Ma abbiamo visto che la fiammata mercantilistica italiana sarebbe giunta al capolinea: e i rimedi offerti non paiono minimamente "idonei". Altro che rilancio della domanda interna, occorrerebbe altra deflazione salariale e probabilmente è questo che si vuole ottenere, agendo nominalmente sullo sgravio contributivo, ma su un numero di occupati in ulteriore diminuzione.
Solo che come già ipotizzava (coi suoi plurimi elementi "ipotetici") Bankitalia, l'attivo CAB dovrebbe quest'anno passare dallo 0,9 allo 0,2: ciò anche in considerazione del fatto che non solo la domanda estera dei BRICS è in calo essendo impegnati anche loro in una difficile, se non drammatica, correzione dei conti con l'estero contraendo la domanda.
...…..Il moltiplicatore non ci lascia scampo.
Anche nella presunta ibridazione tra mercantilismo e rilancio presunto della domanda interna - una specie di terza via tra PIGS e Germania che noi, al pari della Francia, non siamo realisticamente in grado di seguire, nel paradigma €uropeo attualmente incontestabile, la recessione derivante dalla linea dei "compiti a casa spontanei e per i nostri figli" dovrebbe finire a 1,3 punti.

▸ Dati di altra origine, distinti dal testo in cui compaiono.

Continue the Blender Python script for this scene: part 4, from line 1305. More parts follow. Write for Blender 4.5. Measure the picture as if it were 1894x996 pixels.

Il che renderebbe drammatico e insostenibile l'aggiustamento a quel punto necessario per applicare il fiscal compact con la manovra di fine anno per il 2015.
E attenzione: non ho scontato gli effetti della propensione marginale al consumo della imposizione patrimoniale, straordinaria o a regime, che si vuole inasprire comunque.
In quel caso, a seconda del volume dall'inasprimento, le conseguenze sui consumi (ma anche sugli investimenti: col risparmio divenuto negativo e agli attuali costi del credito?) sarebbero ancora più negative.

Renzi per mesi ha dichiarato che non ci sarebbero state manovre correttive aggiuntive, ora nicchia, tentenna..........erano bugie.
Il PIL 2013 è stato di circa 1560 miliardi di €, una variazione (ottimistica) negativa di PIL del 1,5% genera un ammanco di circa 23 miliardi di €.
Stringiamo le chiappe al cuore, in autunno la manovra ci sarà e sarà di circa 25 miliardi di € di ulteriori tagli e o di imposizione patrimoniale straordinaria e o di prelievo forzoso dai conti correnti bancari.......
Verso una povertà dilagante.
Che Dio fulmini le élite UE, l'€, Renzi il collaborazionista, i suoi mandanti e la sua corte.


ADDENDUM del 13/08/2014
Guardate un po' che voci trapelano da qualche giorno........voi che avevate letto questo post, lo sapevate già, e se non ci avevate creduto, fatti vostri............il metodo analitico, nella sua disarmante semplicità, si è comunque rivelato ottimo!